DIRECTIONS FOR THIS TASK -
Print exactly the lines from the first one down to the line containing "return tuple((v/255/12.92 if", both ends included, with no pictures and nothing else.

INFORMATION SUPPLIED -

● ● ● ●

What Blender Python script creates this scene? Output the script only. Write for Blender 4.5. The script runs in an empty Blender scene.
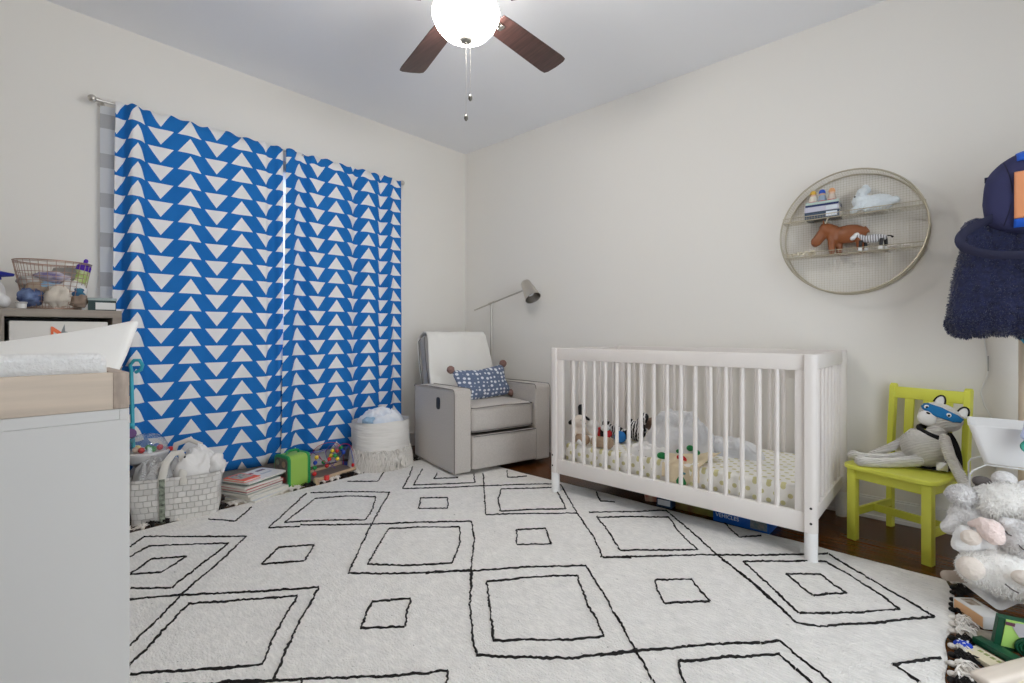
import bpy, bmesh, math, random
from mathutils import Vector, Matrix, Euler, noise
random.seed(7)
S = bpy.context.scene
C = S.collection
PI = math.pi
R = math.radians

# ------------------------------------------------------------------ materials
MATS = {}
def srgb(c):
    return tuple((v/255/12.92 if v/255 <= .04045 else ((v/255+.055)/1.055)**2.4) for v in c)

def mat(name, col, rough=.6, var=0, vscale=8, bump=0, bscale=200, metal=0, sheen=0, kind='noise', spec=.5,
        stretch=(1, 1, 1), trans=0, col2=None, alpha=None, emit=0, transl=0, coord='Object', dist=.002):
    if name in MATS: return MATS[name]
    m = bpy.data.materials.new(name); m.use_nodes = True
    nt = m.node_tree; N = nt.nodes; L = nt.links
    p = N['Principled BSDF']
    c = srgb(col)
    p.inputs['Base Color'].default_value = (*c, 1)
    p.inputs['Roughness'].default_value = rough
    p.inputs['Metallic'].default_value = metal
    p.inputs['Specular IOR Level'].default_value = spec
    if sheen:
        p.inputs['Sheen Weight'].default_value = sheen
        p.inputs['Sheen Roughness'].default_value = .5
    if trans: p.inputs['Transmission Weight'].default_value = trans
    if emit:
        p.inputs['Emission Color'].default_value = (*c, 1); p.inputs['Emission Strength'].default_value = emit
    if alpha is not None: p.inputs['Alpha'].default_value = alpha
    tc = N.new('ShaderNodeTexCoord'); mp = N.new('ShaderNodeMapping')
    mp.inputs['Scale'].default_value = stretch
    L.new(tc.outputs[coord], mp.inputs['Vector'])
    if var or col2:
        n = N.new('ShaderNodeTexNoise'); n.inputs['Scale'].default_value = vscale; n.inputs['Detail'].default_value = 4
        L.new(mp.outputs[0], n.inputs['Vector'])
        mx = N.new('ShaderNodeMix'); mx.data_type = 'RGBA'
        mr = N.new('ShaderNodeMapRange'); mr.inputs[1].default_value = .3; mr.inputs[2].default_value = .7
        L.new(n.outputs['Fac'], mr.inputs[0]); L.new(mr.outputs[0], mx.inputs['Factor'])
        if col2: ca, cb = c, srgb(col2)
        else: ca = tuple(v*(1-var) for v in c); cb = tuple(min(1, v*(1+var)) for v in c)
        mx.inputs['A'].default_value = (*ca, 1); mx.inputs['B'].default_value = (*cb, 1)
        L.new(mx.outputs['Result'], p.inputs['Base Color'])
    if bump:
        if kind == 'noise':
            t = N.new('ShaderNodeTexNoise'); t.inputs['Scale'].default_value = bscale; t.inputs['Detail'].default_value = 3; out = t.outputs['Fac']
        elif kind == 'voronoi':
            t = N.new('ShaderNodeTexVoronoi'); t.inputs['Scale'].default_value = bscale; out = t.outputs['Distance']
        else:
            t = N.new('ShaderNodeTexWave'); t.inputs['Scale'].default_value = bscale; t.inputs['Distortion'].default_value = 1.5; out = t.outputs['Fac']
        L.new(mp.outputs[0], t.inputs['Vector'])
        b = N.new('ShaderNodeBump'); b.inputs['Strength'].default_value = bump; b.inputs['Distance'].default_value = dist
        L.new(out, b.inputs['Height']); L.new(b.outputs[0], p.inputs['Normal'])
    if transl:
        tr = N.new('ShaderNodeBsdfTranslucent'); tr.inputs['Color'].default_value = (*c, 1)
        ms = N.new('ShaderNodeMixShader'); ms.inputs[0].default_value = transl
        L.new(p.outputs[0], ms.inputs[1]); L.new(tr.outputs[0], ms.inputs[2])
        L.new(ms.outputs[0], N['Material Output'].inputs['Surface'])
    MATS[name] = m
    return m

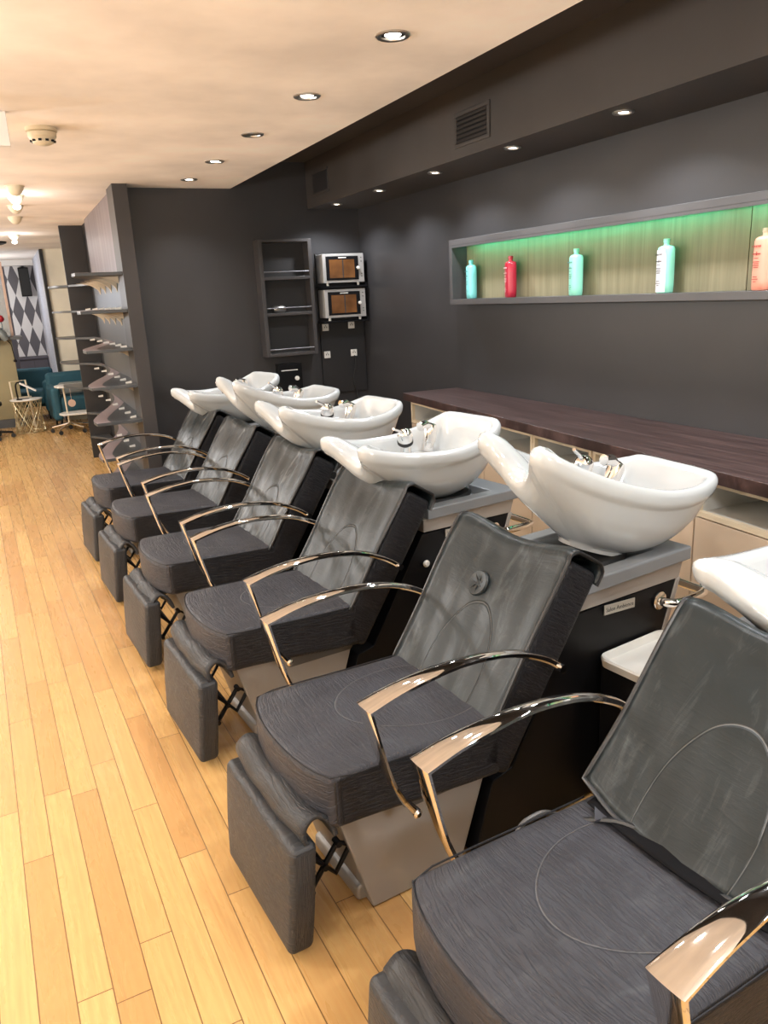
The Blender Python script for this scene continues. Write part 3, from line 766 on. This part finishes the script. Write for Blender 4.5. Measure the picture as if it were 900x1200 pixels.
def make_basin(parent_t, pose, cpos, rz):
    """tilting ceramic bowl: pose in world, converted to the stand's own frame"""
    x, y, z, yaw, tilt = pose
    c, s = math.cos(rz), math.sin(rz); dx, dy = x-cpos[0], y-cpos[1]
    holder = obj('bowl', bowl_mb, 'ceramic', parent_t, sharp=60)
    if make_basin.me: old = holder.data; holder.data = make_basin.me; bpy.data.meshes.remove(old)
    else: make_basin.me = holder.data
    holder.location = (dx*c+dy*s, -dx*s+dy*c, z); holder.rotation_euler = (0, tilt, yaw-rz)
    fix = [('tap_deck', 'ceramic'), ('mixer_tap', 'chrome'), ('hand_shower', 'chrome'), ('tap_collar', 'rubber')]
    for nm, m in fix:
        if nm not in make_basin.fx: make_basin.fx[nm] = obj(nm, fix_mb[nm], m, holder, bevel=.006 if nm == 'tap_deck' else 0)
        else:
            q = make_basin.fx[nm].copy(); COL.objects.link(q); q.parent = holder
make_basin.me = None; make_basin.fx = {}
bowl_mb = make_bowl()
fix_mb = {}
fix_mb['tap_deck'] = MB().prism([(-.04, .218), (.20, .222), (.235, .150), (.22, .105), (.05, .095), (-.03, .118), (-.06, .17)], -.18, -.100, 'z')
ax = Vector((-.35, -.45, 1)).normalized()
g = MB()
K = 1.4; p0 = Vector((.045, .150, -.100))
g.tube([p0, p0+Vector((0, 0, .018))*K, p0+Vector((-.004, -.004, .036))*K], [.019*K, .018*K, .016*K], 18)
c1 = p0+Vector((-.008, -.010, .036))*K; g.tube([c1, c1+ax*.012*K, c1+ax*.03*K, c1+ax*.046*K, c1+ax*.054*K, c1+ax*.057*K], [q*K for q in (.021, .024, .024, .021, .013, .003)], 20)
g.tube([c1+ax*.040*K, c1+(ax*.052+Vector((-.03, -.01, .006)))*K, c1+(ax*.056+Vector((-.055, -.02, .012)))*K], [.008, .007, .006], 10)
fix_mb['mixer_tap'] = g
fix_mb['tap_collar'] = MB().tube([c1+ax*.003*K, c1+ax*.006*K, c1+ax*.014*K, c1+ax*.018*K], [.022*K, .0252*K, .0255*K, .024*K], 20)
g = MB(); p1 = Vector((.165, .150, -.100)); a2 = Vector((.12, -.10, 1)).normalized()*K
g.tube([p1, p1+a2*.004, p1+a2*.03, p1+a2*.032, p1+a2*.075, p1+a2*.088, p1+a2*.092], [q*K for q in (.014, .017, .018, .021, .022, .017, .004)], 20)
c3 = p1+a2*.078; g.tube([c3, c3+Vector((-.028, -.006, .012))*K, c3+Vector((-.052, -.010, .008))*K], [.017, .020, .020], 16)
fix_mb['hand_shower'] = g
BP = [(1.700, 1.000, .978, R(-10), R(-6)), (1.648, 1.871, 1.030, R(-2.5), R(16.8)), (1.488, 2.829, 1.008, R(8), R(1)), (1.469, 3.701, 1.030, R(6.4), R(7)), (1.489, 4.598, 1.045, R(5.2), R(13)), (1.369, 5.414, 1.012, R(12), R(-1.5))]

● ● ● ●

ANSWER FOR THE TASK -
What Blender Python script creates this scene? Output the script only. Write for Blender 4.5. The script runs in an empty Blender scene.
import bpy, bmesh, math, random
from mathutils import Vector, Matrix, Euler, noise
random.seed(7)
S = bpy.context.scene
C = S.collection
PI = math.pi
R = math.radians

# ------------------------------------------------------------------ materials
MATS = {}
def srgb(c):
    return tuple((v/255/12.92 if v/255 <= .04045 else ((v/255+.055)/1.055)**2.4) for v in c)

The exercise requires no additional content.